Once Cortes became a full-time resident, he also became a full-time employee for the Milwaukee Recreation Department, a division of MPS. He quickly moved up the ranks, from locker room monitor to office worker -- to eventually “recreation supervisor” for the city.

“MPS used to be mainly for education -- it was a 9-to-5, kids go to school, and that’s it,” he remembers. “But through the years, it’s becoming more of a family-oriented place.”

The position with Milwaukee Recreation has given Cortes a unique vantage point, from which to view our city’s kids and families.

“When I first started, my job was to make sure we had the pool open, the gym open, so the kids could have some activities. But at some point, I started noticing that the families were being left behind – the parents,” Cortes recalls. “So, I kind of converted [South Division] into a community center, where the parents started coming in. We did more activities, family-related. I always believe that you get the parents in and let them be with their kids at the end of the night, the parents and their kids go home safely.”

He says that parent-child relationship is something to be treasured. Cortes himself has two children, both of whom went to school in MPS.

“Technology has evolved in such a way where, the kids don’t even look at their parents anymore! They’d rather look at a keyboard, or a computer, or a cell phone,” he says. “That quality time that you don’t spend with your kid because he’s in a cell phone, it’s time you lost.”

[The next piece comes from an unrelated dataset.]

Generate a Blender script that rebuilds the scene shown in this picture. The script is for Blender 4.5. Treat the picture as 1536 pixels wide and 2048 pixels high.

"I did more than work. Out there somewhere, there's people that appreciate what I did."

The relationships Cortes himself built with the kids he encountered through Milwaukee Rec, are some of his favorite memories from his almost 40-year career.

“The other day…this mom said, ‘I grew up at South Division, Carmelo was the director at the time. And when I grew up, I took my kids there, and he also raised my kids at South Division. And last week, I was at South Division and Carmelo said hi to my grandkid!’” he chuckles.

“When you look back, you think, ‘I didn’t do nothing in life, I just worked,” Cortes says. “Well, I did more than work. Out there somewhere, there’s people that appreciate what I did.”

“When you work with public, you got to give it your best,” he says. “There [are] a lot of people that need things, people that are trying to raise their kids and make their lives better, make sure that their kids learn a little bit more.”

Carmelo Cortes’ last day of work with Milwaukee Recreation was last week Thursday. In the new year, he will move back to Puerto Rico, where he plans to spend the wintry months – he’ll come back to Milwaukee to spend time with his kids and grandkids when the city warms up in spring and summer.

Cortes plans to spend his retirement in Puerto Rico helping open his hometown’s very first community center.